"That stupid phrase you tell to your 'object of desire' meaning that they made you who you are/you can't live without them/they're a part of you now. " (Edited for punctuation)
But Tom Cruise said it, so it must be true!
Not to mention the lack of chemistry between Tom Cruise and Renee Zellweger.
And yet, I think this is an all too common sentiment.
Just google "you complete me myth" and you will find plenty of articles, books, and counselors/psychologists trying to teach us that this mindset is unhealthy for our relationships. Meaning that it's a problem we are trying to fix.
Everyone is looking for "the one" who completes us, our better half, the one who makes us whole.
Yikes. As most of the sources from the above google search mention, this is a lot of pressure on our relationships.
But I think it's also a lot of pressure on ourselves individually.
It's interesting to me that ALL of the links from my google search were focused on relationships, whether dating or marriage.
And that's good - I'm not knocking that. I totally agree with what they are saying. I just think they are missing one angle. The "you complete me myth" is very destructive when someone is in a relationship. But I think it can be extremely destructive to someone who is single.
I once attended a wedding where the pastor talked about how the two people getting married had found their other halves, how now they were complete. (That's not the exact phrasing, but it's the gist of what he said).
If I never get married, am I an incomplete person? HECK NO!
If getting married means becoming complete, then someone who is single is somehow less than someone who is married. I think we can all agree that this is not right! But that is the danger of this idea. It can cause people to feel inferior just because they are single.
Is this idea of completion a biblical concept? No, it's not.
This idea of soulmates comes from a Greek myth about Zeus. The humans were getting too big for their britches, and they attacked Mount Olympus. As punishment, Zeus split them in half, thinking it would make them less powerful. So now we scurry around on the Earth, trying to find our other half.

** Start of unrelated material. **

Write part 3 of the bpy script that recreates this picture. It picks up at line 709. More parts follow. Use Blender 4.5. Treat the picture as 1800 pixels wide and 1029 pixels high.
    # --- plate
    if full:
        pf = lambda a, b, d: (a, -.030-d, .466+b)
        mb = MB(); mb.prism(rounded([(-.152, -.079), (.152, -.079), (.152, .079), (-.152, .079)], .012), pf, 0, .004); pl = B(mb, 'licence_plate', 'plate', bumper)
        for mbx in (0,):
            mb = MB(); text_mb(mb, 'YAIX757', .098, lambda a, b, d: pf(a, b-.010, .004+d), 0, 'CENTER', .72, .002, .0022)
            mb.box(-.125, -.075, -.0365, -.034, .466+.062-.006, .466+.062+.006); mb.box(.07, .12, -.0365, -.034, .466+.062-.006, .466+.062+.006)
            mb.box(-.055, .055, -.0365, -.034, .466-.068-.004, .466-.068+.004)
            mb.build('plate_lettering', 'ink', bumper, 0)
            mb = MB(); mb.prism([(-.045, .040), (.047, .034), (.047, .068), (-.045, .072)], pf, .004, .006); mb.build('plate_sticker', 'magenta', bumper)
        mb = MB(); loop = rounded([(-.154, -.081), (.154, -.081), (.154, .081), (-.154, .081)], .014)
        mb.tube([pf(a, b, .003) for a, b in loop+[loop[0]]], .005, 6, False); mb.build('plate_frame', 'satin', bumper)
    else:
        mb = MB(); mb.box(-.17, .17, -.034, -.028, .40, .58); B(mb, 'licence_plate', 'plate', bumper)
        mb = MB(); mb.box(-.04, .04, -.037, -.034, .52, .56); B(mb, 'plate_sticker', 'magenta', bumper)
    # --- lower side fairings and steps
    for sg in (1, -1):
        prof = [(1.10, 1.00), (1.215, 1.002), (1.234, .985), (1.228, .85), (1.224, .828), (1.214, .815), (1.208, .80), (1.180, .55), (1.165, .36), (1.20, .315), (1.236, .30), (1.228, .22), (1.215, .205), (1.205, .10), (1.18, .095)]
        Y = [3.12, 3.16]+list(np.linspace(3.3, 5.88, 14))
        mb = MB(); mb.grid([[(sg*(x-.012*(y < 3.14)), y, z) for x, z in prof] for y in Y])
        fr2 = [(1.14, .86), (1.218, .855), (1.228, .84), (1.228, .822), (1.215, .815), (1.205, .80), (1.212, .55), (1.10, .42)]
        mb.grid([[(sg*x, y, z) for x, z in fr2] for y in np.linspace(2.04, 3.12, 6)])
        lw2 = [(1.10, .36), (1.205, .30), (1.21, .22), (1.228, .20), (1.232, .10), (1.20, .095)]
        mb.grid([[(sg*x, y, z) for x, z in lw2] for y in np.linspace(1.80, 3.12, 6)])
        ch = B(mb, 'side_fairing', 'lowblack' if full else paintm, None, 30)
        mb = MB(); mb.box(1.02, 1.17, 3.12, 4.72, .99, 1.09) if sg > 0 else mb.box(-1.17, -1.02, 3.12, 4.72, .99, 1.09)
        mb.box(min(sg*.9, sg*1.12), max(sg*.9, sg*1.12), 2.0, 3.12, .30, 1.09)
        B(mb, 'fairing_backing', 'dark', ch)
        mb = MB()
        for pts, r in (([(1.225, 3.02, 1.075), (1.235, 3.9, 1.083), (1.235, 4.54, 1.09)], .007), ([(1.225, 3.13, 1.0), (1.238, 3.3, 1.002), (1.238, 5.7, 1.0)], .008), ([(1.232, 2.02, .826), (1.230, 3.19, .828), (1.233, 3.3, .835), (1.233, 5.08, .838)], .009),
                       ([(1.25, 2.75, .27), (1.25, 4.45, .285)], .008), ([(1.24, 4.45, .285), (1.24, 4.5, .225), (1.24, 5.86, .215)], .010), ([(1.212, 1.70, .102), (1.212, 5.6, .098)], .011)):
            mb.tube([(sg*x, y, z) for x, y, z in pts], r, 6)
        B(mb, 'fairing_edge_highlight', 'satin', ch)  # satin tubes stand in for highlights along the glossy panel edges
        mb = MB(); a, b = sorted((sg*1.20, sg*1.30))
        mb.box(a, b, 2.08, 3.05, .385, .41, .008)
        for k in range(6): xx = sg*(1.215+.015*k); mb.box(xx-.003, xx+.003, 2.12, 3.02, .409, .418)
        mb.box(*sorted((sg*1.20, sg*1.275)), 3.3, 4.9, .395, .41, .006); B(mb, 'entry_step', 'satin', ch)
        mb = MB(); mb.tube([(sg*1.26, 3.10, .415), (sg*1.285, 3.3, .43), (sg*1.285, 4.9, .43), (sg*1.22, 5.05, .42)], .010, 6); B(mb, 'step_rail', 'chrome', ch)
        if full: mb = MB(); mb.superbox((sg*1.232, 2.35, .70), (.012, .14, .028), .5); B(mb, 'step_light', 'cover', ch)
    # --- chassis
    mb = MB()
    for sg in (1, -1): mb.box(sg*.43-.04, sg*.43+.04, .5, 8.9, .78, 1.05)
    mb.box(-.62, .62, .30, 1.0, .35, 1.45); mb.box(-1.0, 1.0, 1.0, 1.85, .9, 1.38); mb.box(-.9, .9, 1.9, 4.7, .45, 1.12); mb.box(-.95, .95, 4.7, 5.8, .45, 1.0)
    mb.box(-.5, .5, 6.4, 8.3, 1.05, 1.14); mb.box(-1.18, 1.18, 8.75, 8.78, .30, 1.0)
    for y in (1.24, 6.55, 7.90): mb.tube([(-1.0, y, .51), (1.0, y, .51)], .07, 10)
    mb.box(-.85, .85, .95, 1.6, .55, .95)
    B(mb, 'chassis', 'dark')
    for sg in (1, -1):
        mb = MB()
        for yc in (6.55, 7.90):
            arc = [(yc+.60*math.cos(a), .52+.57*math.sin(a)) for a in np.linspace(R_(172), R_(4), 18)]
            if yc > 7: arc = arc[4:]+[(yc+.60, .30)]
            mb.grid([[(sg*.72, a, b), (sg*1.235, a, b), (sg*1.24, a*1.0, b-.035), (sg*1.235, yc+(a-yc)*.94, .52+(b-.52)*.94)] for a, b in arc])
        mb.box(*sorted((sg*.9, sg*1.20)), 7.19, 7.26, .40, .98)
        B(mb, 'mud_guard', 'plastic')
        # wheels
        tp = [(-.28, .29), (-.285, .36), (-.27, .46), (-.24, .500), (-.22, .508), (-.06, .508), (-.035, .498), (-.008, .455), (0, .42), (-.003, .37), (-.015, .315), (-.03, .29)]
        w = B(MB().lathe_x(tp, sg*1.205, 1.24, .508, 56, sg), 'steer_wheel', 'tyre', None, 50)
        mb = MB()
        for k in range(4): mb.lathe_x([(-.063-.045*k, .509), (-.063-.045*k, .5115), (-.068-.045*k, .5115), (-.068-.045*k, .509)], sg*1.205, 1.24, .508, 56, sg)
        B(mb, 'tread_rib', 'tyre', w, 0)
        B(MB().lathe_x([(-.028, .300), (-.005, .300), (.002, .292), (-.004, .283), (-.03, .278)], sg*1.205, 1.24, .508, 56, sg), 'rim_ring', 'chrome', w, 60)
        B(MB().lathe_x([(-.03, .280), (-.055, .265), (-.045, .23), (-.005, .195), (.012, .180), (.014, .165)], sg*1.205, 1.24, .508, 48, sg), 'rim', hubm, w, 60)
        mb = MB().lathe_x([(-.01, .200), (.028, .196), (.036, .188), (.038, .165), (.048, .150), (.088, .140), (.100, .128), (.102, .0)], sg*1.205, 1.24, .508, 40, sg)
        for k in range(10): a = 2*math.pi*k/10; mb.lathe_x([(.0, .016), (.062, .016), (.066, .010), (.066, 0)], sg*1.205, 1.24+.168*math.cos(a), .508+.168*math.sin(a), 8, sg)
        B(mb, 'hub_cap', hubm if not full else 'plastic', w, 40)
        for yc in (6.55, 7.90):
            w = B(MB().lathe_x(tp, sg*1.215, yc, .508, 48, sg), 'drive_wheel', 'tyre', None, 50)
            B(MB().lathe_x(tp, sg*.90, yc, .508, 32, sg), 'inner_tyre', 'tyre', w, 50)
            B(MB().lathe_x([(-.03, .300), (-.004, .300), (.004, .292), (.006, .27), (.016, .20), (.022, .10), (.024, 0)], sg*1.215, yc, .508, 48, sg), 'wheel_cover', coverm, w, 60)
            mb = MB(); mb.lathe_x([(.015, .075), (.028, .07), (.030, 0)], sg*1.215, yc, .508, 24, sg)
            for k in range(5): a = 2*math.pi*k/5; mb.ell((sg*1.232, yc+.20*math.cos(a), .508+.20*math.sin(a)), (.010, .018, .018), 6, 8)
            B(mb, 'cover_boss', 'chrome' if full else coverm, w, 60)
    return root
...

We need to change this kind of thinking. It is God who makes us complete, not humans. And someone who is not married is just as complete as someone who is married. The idea that we cannot be happy, healthy, or successful without a romantic relationship in our lives is not a good one. But it's one that our culture, media, and entertainment keep pushing on us.
I keep hearing this song over and over again and I feel like God is trying to say something to me through the song. I realize that it is about marriage - but I think it's a good way to think about all of our relationships. We don't complete each other, it's God that completes us. We are all broken together. It's too much expectation to think that someone else (who isn't God) can make you whole.